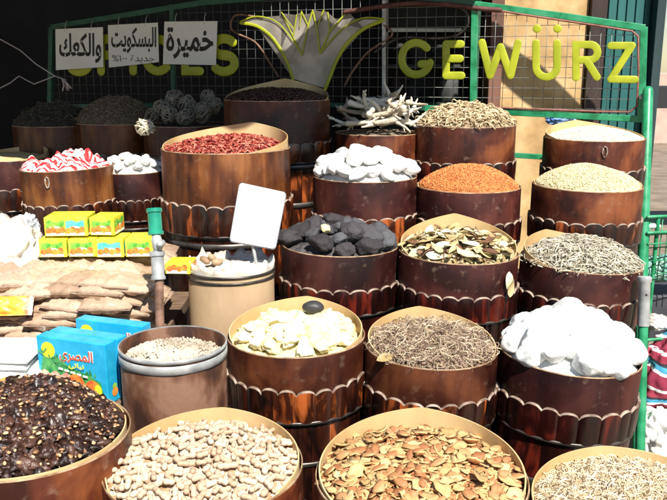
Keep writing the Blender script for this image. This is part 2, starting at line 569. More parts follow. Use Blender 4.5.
def rock_proto(s=.006, sub=1, seed=0, amp=.4, st=(1, 1, 1)):
    me = rock_mesh('t', s * st[0], s * st[1], s * st[2], amp, 1.4, sub, seed=seed)
    r = np_proto([v.co[:] for v in me.vertices], [tuple(p.vertices) for p in me.polygons])
    bpy.data.meshes.remove(me)
    return r


def pieces(key, meshes, name, count, label, cat, group, size=(.9, 1.1), sep=.03, rmax=.9, sink=0.3, thick=.02, flatness=.35, layers=1, mats=None, lift=0, tilt=.35, rec=None, cand=26, rmin=0):
    """countable things lying on a heap: best-candidate spacing, one object each"""
    b = BAR[key]; done = []; out = []
    for i in range(count):
        best, bd = None, -1
        for _ in range(cand):
            r = b['Ri'] * rmax * math.sqrt(random.uniform(rmin * rmin, 1)); a = random.uniform(0, 2 * PI)
            x, y = r * math.cos(a), r * math.sin(a)
            d = min([(x - p[0]) ** 2 + (y - p[1]) ** 2 for p in done[-900:]] or [1])
            if d > bd: bd, best = d, (x, y)
        done.append(best)
        p, n = surf_at(b, *best)
        me = meshes[random.randrange(len(meshes))]
        o = bpy.data.objects.new(name, me); COL.objects.link(o)
        t = Vector((random.gauss(0, tilt), random.gauss(0, tilt), 1)).normalized()
        nn = (n * (1 - flatness * .3) + t).normalized()
        Q = b['q'] @ nn.to_track_quat('Z', 'Y').to_matrix() @ Matrix.Rotation(random.uniform(0, 2 * PI), 3, 'Z')
        s_ = random.uniform(*size)
        pos = b['c'] + b['q'] @ (p + n * (thick * (1 - sink) * s_ + random.uniform(0, lift)))
        o.matrix_world = Matrix.Translation(pos) @ Q.to_4x4() @ Matrix.Scale(s_, 4)
        tag(o, label, cat, group)
        out.append(o)
    return out


G = 'wooden barrels of goods in tiers'
Z1, Z2, Z3, Z4 = .40, .62, .80, .98
# front row
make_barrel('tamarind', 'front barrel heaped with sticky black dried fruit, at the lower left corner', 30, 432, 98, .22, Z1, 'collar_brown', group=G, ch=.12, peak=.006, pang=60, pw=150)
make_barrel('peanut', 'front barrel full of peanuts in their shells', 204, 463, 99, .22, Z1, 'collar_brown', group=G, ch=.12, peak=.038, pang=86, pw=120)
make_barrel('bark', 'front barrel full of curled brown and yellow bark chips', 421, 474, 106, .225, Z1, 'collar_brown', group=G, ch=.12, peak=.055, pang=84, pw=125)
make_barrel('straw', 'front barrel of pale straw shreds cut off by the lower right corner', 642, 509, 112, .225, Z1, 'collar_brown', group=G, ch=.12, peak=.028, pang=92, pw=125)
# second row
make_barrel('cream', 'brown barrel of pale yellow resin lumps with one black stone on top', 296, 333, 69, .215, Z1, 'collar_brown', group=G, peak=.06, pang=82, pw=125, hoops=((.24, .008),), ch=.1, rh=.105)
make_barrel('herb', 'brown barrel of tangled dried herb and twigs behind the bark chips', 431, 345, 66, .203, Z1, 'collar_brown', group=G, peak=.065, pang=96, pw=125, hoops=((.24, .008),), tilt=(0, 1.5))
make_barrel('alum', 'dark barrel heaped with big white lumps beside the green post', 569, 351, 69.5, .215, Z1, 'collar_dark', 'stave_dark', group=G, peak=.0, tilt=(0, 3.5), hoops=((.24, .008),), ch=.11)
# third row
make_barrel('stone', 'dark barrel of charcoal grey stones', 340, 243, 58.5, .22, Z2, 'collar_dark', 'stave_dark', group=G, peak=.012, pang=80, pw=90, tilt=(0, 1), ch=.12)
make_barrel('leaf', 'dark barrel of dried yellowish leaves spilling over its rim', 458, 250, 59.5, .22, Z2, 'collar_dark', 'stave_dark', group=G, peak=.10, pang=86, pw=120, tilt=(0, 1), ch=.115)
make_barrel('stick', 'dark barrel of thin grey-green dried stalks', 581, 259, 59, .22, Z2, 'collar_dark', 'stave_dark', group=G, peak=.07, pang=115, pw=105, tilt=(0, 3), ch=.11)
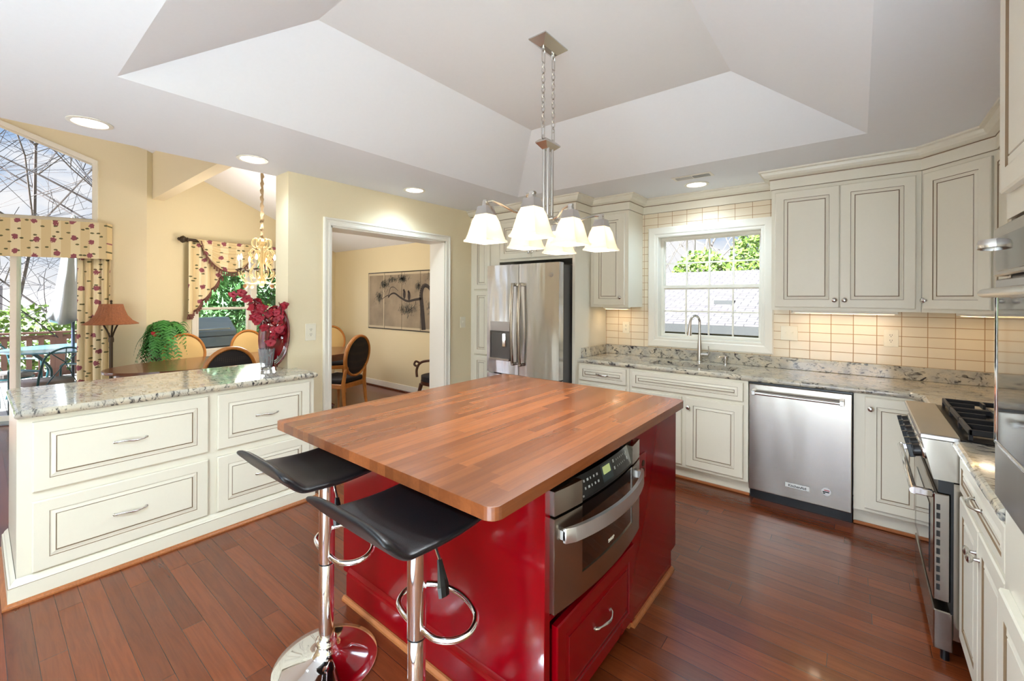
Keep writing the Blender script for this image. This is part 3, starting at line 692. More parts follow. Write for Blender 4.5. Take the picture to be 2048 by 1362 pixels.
plate('light_switch', 'ivory rotary dimmer plate on the yellow wall beside the pantry', 'light switch', (XL+.0005, 3.41, 1.215), Y, Z, .08, .12, 's')
# ---------------------------------------------------------------- refrigerator
t = thing('refrigerator', 'stainless french-door refrigerator with water dispenser, standing in the cream surround', 'refrigerator', (-2.56, 3.8, 0))
fx0, fx1, FF = -2.99, -2.118, 3.315
m = MB(); m.box(fx0+.02, -2.135, 3.40, 4.15, .02, 1.80); m.build('cabinet_body', pmat('grey_fridge_side', rgb(78, 76, 74), .4), t)
m = MB(); m.box(fx0+.03, -2.16, 3.36, 3.42, 1.80, 1.815); m.box(-2.20, -2.145, 3.345, 3.44, 1.80, 1.822, bev=.004); m.build('hinge_cover', DARK, t)
xm = -2.578
def fdoor(a, b, z0, z1, hole=None):
    n = 14; m = MB(); bul = lambda x: .010*(1-(2*(x-a)/(b-a)-1)**2)
    xs = [a+(b-a)*k/n for k in range(n+1)]
    pts = [(x, FF-bul(x)) for x in xs]+[(b, FF+.075), (a, FF+.075)]
    m.prism([(x, y, z0) for x, y in pts], (0, 0, z1-z0)); return m
for a, b, nm in ((fx0, xm-.003, 'left'), (xm+.003, fx1, 'right')):
    d = fdoor(a, b, .735, 1.815).build('door', STEELF, t, smooth=True)
    hx = xm-.045 if nm == 'left' else xm+.045
    path = [(hx, FF-.005, .84), (hx, FF-.045, .855)]+[(hx+(-1 if nm == 'left' else 1)*.0, FF-.045-.022*sin(pi*k/10), .855+.755*k/10) for k in range(1, 10)]+[(hx, FF-.045, 1.61), (hx, FF-.005, 1.625)]
    mh = MB(); mh.tube(path, .0135, 12, flat=(1.25, .8)); mh.box(hx-.016, hx+.016, FF-.05, FF-.002, .83, .862, bev=.004); mh.box(hx-.016, hx+.016, FF-.05, FF-.002, 1.6, 1.632, bev=.004)
    mh.build('handle', STEEL, d, smooth=True)
    if nm == 'left':
        mp_ = MB(); mp_.obox((-2.935, FF-.0095, 1.155), X, Z, -Y, .255, .095, .006, bev=.002); mp_.build('control_panel', STEELD, d)
        mq = MB(); mq.obox((-2.925, FF-.0085, .885), X, Z, -Y, .24, .27, .004); mq.rings((-2.935, FF-.009, .868), X, Z, -Y, .26, .287, [(0, 0, 0), (0, .009, 0), (.008, .009, 0), (.012, .004, 0), (.012, 0, 0)], cap=False); mq.build('dispenser_recess', [pmat('dispenser_grey', rgb(96, 94, 90), .25, metal=.7)], d)
        mq = MB(); mq.box(-2.765, -2.722, FF-.03, FF-.012, 1.0, 1.135, bev=.005); mq.build('dispenser_paddle', CHROME, d, smooth=True)
        mq = MB(); mq.box(-2.94, -2.675, FF-.03, FF-.005, .862, .884, bev=.004); mq.build('drip_tray', STEEL, d)
    else:
        mq = MB(); mq.lathe([(.021, 0), (.021, .002), (.018, .0025), (.001, .0025)], (-2.2, FF-.0065, 1.70), (0, -1, 0), n=24); lg = mq.build('logo_disc', STEELD, d)
        text_obj('monogram', 'GE', (-2.2, FF-.0095, 1.70), X, Z, .02, NICKEL, d)
m = fdoor(fx0, fx1, .03, .722); m.build('freezer_drawer', STEELF, t, smooth=True)
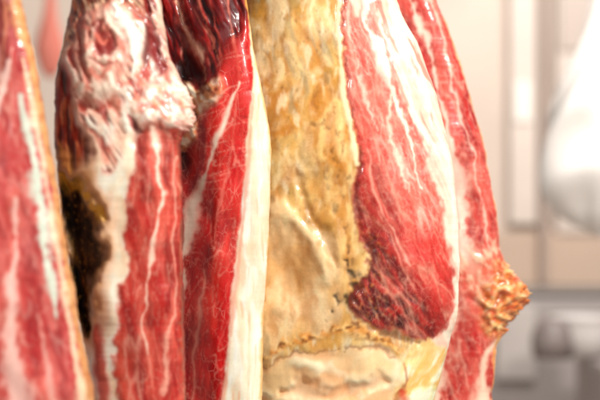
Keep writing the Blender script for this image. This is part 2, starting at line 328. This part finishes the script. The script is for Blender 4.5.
def paintC(P):
    P.fill((214,26,28),LEAN,0.9)
    P.blotch((236,72,60),18,80,0.0,0.3,0.8,seed=1,ang=8)
    P.blotch((154,6,16),15,70,0.16,0.25,0.8,seed=2,ang=8)
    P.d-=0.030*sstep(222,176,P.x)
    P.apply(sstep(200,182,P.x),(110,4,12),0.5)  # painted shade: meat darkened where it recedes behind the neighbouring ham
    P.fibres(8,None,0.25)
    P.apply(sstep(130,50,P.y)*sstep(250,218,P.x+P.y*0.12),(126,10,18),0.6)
    up=P.poly([(140,-200),(250,-200),(245,-10),(242,30),(228,52),(218,74),(206,104),(196,140),(184,176),(170,190),(140,190)],(108,14,20),10,1,None,0.0,disp=-0.006,warp=5)
    P.blotch((44,6,12),11,46,0.04,0.25,0.85,up,seed=3,ang=-25,disp=-0.010)
    P.blotch((184,42,38),8,50,0.12,0.2,0.75,up,seed=4,ang=-20,disp=0.007)
    P.threads((228,144,120),9,60,0.07,0.75,up,seed=5,ang=-22,gate=0.0)
    P.stroke([(178,0,1),(188,34,1.8),(201,58,2),(206,78,2.4)],(240,190,162),1,0.88,warp=5,fine=1.5)
    P.stroke([(196,-10,0.8),(206,20,1.4),(212,50,1)],(220,120,100),1,0.75,warp=5,fine=1.5)
    P.stroke([(212,-10,0.8),(217,30,1.2),(222,66,1)],(200,86,74),1,0.75,warp=4)
    P.stroke([(228,0,1),(234,40,1.2),(241,80,1)],(226,130,108),1,0.7,warp=3)
    tp=P.poly([(178,96),(186,82),(198,88),(208,78),(222,76),(228,88),(214,102),(204,122),(192,146),(180,140)],(230,172,120),4,0.92,FAT,disp=0.010,warp=6,fine=2)
    P.blotch((118,32,24),8,14,0.12,0.16,0.8,tp,seed=6,ang=-30,disp=-0.007)
    P.blotch((255,240,214),7,14,0.06,0.14,0.9,tp,seed=7,ang=-30,disp=0.003)
    P.poly([(182,56),(196,62),(206,72),(196,80),(182,80)],(50,8,12),6,0.9,warp=4,disp=-0.008)
    P.poly([(224,70),(240,44),(252,70),(254,100),(246,130),(226,128),(218,108)],(218,56,50),11,0.7,disp=0.001)
    cmz=P.poly_mask([(212,96),(238,50),(262,90),(256,160),(200,190)],10)
    P.threads((254,184,164),44,8,0.06,0.7,cmz,seed=8,ang=-14,gate=-0.2,disp=-0.002)
    P.threads((120,8,14),40,7,0.05,0.5,cmz,seed=18,ang=-10,gate=-0.05,disp=-0.003)
    P.stroke([(240,84,0.8),(230,110,1.4),(220,140,2),(209,168,2.4),(198,196,3),(190,222,5),(185,256,4),(181,310,2.4)],(255,224,204),0.95,0.97,FAT,warp=3)
    P.stroke([(238,96,0.8),(234,150,0.8),(222,200,1),(214,250,0.6)],(240,130,114),1,0.7,warp=5)
    P.stroke([(204,270,0.6),(198,320,1),(194,370,0.8),(190,410,1.2)],(248,172,150),1,0.75,warp=5)
    bigm=P.poly_mask([(180,130),(250,110),(250,240),(225,420),(180,420)])
    P.threads((250,160,142),14,50,0.03,0.7,bigm,seed=9,ang=22,gate=-0.15)
    P.threads((250,160,142),14,44,0.025,0.6,bigm,seed=29,ang=-34,gate=-0.1)
    P.threads((250,160,142),36,12,0.03,0.45,bigm,seed=59,ang=-20,gate=0.05,wv=0.2)
    P.threads((252,170,150),9,90,0.04,0.6,bigm,seed=19,ang=8,gate=0.0)
    fb=P.poly([(248,-200),(249,0),(250,30),(252,60),(253,95),(247,150),(243,210),(236,270),(230,330),(224,400),(218,520),(300,520),(300,-200)],(253,234,210),1.2,1,FAT,0,disp=0.001,warp=1.5,fine=0.8)
    P.blotch((248,206,168),11,80,0.04,0.3,0.6,fb,seed=12)
    P.blotch((255,250,240),8,60,0.12,0.25,0.7,fb,seed=13)
    P.blotch((232,164,112),4,40,0.32,0.14,0.45,fb,seed=14)
    P.stroke([(254,96,1.2),(250,150,1.8),(245,215,1.6),(238,275,1.6),(232,330,1.6),(225,400,1.6)],(244,162,136),0.9,0.65,warp=1.5)
    P.stroke([(246,0,1.4),(262,88,1.3),(272,150,1.3),(269,250,1.4),(263,340,1.4),(262,400,1.5)],(234,184,96),0.9,0.75,warp=0.5)

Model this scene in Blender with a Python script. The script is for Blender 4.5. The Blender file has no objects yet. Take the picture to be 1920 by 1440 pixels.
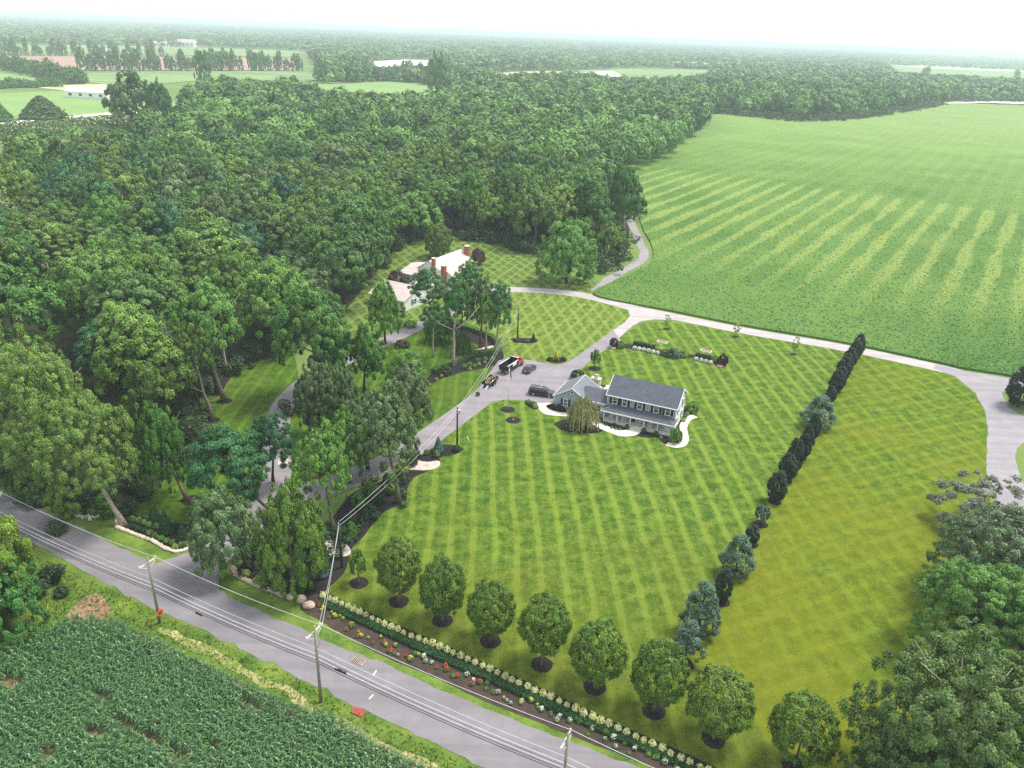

**What is required**
Begin with the line containing "P.apply(sstep(200,182,P.x),(110,4,12),0.5)", end with the line containing "P.fibres(8,None,0.25)", and repeat every line in that stretch exactly.

**Output**
    P.apply(sstep(200,182,P.x),(110,4,12),0.5)  # painted shade: meat darkened where it recedes behind the neighbouring ham
    P.fibres(8,None,0.25)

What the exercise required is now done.